It's hard to see but if I angle the camera just right, these small droplets of moisture become visible. This is from an East-facing external bedroom wall taken during a pretty heavy rainfall. They are about 3/4ths the way up the wall. Not right at the ceiling, but no where near the floor either.

Oddly enough, the other bedroom with an East-facing wall doesn't have any similar water spots.

The house does not have any gutters on this side of the house, but I did clean all of the gutters out just before this, to eliminate that as a potential problem.

Additionally, one corner of the room seems particularly bad. It has a visible (with the right lighting) spot of water damage on the ceiling:enter image description here
I had to zoom in pretty far and play with the contrast – but there is an odd webbing pattern that I believe is due to water. The entire spot is probably 4 inches in diameter.

Immediately below that spot, in the same corner of the room, there is some pretty bad damage near the floor:

enter image description here

In the other bedroom (sharing the same external wall), I seem to have some very, very tiny bit of moisture just on the top of the baseboard along the floor.

My problem is, I don't know how to identify where the water is coming from, or how to fix it!

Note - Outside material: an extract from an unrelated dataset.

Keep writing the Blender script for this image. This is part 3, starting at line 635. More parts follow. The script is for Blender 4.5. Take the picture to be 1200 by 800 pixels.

The roof doesn't have any visible problems. I went in the attic, to that particular corner (as close I could get) and I don't see any wetness from above. I'd originally thought it was water coming 'up' from the ground, but the drops of water on the wall are so high, it makes me question that.

Will ripping apart the wall help in any way?

I have some sort of wood siding – I assume there would be some waterproof something between it and the inside of my house. Can the water simply be coming 'through' the wall?

How do I go about figuring this out?

Best Answer

One tool that can help you is a drywall/wood moisture meter.

You poke the pointy ends into the drywall in the room or the wood in your attic and the meter uses the local electrical resistivity of the material to infer the moisture level. This can help you to find the wettest spots in the wall and the attic.